2017 apresenta-se carregado de imprevisibilidades e de ventos incertos à escala global e europeia. Estamos perante a ausência de mapas de navegação fiáveis e observa-se a utilização de mapas distorcidos, que nos deixam a perspetiva de, a qualquer momento, poderem surgir calhaus e icebergs não assinalados a provocarem penosos acidentes.
Na União Europeia (UE) prosseguem os truques, o empurrar do lixo para debaixo do tapete e o adiar de decisões. São salvaguardados os interesses do poder financeiro e económico, do poder da Alemanha e suas áreas de influência, em detrimento da busca de um rumo seguro para o projeto europeu.
Nos Estados Unidos da América, Obama já se despediu e no próximo dia 20 – que seja um dia de consciencialização dos problemas que vivemos e de compromisso de luta – entrará em cena, em pleno, Donald Trump.
Obama tinha trazido esperança nas suas mensagens e em alguns dos seus objetivos de governação, em simbolismos de mudanças que representava. Pode admitir-se até que os seus mandatos tenham evitado males maiores. Mas Obama não cumpriu várias promessas, apoiou a exportação da “crise 2007-2008” em vez de agir para a conter, foi incapaz de travar a promiscuidade de poderes e a degradação da política, não travou focos de tensões e guerras e abriu, em parceria com alguns europeus, o drama da Líbia, a instabilização total e destruição da Síria, o delicado problema da Ucrânia, entre muitos outros.
Por vezes as oportunidades desperdiçadas agravam os cenários de partida. Tanto erro e contradição tornou-se contexto propício para o surgimento da “besta apocalítica” que Trump parece ser, face à forma provocatória e à inconsistência (planeada?) do seu programa/não programa. Arrepia-nos o seu desrespeito pelas mulheres e pela pessoa humana em geral, o ódio racial, o achincalhar dos direitos no trabalho, o desprezo pelo conhecimento e pela ciência, a forma provocatória e belicista como coloca os seres humanos, os povos e os países uns contra os outros, o desprezo pelas organizações e instituições e pelo Direito, a supremacia que atribuí ao dinheiro mesmo que este seja absolutamente sujo.
No plano nacional nem tudo é incerteza e surpresa na navegação de 2017. Alguns icebergs que nos surgem eram há largo tempo bem visíveis no horizonte.

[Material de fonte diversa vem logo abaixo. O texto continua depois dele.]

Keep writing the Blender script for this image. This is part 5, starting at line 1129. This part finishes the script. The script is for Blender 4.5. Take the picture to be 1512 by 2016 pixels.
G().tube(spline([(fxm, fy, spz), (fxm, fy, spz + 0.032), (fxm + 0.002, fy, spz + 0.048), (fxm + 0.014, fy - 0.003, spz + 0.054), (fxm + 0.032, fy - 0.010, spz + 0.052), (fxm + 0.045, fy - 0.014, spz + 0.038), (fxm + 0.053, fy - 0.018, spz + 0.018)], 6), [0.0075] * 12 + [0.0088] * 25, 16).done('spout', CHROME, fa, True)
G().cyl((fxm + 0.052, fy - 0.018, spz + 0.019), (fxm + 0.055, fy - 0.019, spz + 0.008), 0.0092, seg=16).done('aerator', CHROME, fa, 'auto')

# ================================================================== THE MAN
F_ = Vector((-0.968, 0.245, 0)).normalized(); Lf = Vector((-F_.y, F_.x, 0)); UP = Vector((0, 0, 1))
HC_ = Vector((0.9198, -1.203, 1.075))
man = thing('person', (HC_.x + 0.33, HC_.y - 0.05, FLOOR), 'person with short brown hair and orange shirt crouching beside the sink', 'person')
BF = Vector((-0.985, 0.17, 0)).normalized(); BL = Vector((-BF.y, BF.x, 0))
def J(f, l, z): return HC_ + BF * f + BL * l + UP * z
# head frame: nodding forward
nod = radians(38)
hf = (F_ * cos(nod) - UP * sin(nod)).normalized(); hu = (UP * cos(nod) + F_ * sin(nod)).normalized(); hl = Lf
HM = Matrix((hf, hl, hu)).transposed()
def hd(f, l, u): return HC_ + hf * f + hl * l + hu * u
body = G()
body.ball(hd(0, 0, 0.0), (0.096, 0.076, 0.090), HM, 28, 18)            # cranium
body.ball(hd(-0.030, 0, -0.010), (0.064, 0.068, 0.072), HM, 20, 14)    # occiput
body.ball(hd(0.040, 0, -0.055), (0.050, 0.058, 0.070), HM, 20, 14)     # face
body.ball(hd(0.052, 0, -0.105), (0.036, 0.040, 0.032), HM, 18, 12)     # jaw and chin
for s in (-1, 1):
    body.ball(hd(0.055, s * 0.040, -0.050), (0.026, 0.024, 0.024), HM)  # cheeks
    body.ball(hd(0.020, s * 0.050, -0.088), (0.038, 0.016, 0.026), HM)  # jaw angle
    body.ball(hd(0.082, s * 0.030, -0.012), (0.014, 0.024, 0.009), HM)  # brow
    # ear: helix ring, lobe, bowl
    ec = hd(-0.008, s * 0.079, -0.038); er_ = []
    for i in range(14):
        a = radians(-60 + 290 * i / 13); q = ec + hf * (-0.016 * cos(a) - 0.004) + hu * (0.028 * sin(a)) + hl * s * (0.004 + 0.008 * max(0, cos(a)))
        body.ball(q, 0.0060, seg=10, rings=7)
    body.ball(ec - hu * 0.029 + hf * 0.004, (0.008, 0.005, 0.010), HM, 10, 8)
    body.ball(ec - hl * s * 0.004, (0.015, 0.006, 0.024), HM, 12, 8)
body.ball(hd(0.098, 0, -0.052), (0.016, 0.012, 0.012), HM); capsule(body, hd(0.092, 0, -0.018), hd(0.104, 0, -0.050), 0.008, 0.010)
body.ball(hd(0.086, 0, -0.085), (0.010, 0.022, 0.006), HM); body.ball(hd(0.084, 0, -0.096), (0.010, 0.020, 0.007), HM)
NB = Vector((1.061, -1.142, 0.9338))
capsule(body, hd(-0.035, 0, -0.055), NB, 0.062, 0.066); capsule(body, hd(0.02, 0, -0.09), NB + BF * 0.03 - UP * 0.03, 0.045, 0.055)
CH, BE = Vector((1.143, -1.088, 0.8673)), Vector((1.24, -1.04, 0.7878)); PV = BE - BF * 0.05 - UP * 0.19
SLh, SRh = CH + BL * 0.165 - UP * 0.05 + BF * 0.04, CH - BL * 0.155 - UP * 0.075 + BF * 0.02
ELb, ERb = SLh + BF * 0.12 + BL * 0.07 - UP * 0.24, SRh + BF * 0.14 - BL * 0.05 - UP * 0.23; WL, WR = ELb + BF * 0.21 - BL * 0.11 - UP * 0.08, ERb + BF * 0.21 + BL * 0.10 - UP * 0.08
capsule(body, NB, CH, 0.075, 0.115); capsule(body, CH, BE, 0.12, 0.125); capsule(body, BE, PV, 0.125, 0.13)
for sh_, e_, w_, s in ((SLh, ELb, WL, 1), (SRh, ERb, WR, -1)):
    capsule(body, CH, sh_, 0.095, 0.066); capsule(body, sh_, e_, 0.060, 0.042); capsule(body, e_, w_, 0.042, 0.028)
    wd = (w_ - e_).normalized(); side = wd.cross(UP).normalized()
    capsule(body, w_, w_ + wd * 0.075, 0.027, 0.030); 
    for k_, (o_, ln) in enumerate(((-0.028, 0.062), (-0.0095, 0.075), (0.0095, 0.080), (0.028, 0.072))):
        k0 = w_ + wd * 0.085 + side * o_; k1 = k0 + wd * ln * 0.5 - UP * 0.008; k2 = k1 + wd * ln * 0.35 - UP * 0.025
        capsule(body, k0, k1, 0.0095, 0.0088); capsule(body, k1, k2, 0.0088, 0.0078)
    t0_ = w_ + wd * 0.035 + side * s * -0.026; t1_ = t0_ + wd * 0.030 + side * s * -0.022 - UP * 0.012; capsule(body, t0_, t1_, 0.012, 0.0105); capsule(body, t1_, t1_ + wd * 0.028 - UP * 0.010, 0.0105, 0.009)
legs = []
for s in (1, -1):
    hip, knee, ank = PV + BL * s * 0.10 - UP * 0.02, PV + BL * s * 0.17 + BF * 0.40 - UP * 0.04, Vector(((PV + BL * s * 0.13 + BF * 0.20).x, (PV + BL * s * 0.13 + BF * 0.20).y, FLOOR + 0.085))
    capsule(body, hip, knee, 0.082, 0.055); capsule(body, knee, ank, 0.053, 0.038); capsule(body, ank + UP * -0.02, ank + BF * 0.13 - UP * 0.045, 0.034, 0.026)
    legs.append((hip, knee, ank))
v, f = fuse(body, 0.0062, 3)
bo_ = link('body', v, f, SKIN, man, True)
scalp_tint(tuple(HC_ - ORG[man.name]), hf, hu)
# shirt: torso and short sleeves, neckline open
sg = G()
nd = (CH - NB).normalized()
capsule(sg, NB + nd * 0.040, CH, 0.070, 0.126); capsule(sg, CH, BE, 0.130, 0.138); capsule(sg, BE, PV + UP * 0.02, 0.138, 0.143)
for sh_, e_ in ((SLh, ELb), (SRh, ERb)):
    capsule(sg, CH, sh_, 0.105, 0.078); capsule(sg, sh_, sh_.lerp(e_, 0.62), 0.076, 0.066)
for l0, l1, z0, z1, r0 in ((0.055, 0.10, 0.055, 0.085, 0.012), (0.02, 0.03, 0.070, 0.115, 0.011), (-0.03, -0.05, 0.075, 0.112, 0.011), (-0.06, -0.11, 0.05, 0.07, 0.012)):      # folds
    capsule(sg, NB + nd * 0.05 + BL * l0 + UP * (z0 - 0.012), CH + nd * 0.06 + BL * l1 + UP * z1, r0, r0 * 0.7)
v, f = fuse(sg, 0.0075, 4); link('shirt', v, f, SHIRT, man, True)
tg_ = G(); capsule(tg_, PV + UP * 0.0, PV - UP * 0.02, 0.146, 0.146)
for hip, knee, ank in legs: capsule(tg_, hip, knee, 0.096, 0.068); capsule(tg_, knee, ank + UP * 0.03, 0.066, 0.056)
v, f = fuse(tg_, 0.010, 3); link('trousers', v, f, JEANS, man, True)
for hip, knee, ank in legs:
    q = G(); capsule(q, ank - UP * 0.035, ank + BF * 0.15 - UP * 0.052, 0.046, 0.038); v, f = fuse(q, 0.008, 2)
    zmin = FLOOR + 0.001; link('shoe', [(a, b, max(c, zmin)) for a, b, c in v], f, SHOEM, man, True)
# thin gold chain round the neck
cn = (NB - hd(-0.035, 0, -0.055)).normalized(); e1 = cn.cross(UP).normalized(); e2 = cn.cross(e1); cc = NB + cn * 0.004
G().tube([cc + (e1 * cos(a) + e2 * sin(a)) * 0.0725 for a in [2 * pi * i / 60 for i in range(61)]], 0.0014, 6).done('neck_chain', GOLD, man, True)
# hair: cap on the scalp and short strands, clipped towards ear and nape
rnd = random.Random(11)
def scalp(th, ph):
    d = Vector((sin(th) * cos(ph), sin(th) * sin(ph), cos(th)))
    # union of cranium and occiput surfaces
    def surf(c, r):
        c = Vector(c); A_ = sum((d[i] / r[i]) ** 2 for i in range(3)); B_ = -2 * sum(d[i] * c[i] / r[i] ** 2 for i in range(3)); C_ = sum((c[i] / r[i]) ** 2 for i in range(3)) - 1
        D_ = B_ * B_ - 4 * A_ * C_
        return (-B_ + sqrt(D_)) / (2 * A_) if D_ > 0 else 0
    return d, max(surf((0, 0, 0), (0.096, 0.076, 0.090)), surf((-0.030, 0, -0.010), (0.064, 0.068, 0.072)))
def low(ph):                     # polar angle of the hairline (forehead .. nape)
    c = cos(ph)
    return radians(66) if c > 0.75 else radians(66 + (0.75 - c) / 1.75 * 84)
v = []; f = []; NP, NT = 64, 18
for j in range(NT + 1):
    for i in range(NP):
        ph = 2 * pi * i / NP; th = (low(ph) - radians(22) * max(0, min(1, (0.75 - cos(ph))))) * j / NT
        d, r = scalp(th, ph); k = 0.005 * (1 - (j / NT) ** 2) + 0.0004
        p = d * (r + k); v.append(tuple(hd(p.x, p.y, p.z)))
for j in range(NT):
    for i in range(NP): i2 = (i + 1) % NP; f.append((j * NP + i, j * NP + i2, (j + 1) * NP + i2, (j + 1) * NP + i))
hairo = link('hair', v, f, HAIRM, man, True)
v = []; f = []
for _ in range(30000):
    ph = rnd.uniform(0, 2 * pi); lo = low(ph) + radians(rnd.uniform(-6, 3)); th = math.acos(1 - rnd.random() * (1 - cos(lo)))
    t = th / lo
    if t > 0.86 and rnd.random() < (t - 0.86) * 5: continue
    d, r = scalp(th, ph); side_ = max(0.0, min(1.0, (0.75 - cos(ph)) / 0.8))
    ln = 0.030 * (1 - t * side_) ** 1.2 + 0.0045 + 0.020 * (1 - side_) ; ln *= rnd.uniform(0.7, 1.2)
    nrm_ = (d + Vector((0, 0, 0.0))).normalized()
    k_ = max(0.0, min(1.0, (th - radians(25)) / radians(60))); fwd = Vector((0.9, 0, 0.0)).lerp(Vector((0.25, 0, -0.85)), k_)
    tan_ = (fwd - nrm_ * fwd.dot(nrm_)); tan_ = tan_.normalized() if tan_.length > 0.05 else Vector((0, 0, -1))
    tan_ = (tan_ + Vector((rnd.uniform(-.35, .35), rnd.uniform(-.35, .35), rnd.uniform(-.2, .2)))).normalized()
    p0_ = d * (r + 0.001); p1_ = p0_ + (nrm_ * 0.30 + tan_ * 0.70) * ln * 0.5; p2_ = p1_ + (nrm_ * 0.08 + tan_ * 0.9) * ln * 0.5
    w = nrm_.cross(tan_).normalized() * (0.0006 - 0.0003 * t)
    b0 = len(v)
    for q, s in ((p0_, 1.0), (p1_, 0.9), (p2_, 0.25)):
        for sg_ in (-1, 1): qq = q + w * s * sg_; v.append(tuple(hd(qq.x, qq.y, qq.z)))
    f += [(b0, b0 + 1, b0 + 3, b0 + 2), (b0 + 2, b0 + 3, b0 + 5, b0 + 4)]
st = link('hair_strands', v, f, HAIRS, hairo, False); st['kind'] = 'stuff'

É o caso da dívida pública, da subida dos juros nos mercados primário e secundário e da fatura do Novo Banco. Era de há muito evidente que as políticas dos Bancos Centrais seriam um dia revertidas e que isso, muito provavelmente, aconteceria aos primeiros sinais de criação de emprego. Esse dia chegou e com ele o efeito esperado nas taxas de juro. Quanto ao Novo Banco, depois da experiência dos últimos anos, que instituiu a obrigação de os portugueses pagarem os buracos da banca, seria preciso ser-se muito ingénuo para acreditar na promessa de gratuitidade de Passos Coelho no momento da “resolução” do BES.
A grande questão é que icebergs como estes impõem mudança de rota. A mudança que a dimensão e os encargos da dívida e a situação do setor bancário exigem. É mais premente a necessidade de o país preparar e desencadear uma iniciativa junto das instituições europeias, de preferência articulada com outros países, que coloque os temas da dívida e da situação do crédito mal parado nos bancos, no centro da agenda política. Parece pouco sensato continuar-se à espera de melhor oportunidade. E enquanto se prepara e põe em marcha esse plano, há decisões, mesmo que unilaterais, que têm de ser assumidas pelo Governo.
No caso Novo Banco, as opções pela venda ou pela liquidação são alternativas a excluir. A nacionalização impõe-se, até face à estratégia da UE que pretende a sobrevivência apenas dos grandes bancos europeus. Contudo, é preciso ter presente que as nacionalizações podem ter diversos significados e implicações. Uma nacionalização orientada para a procura de compradores no mercado a curto prazo, não é o mesmo que o uma nacionalização sem prazo. Gerir para engordar o balanço e obter resultados financeiros a curto prazo, não é o mesmo que gerir para consolidar o banco e reforçar o seu papel na economia portuguesa. É urgente uma banca saudável e a funcionar.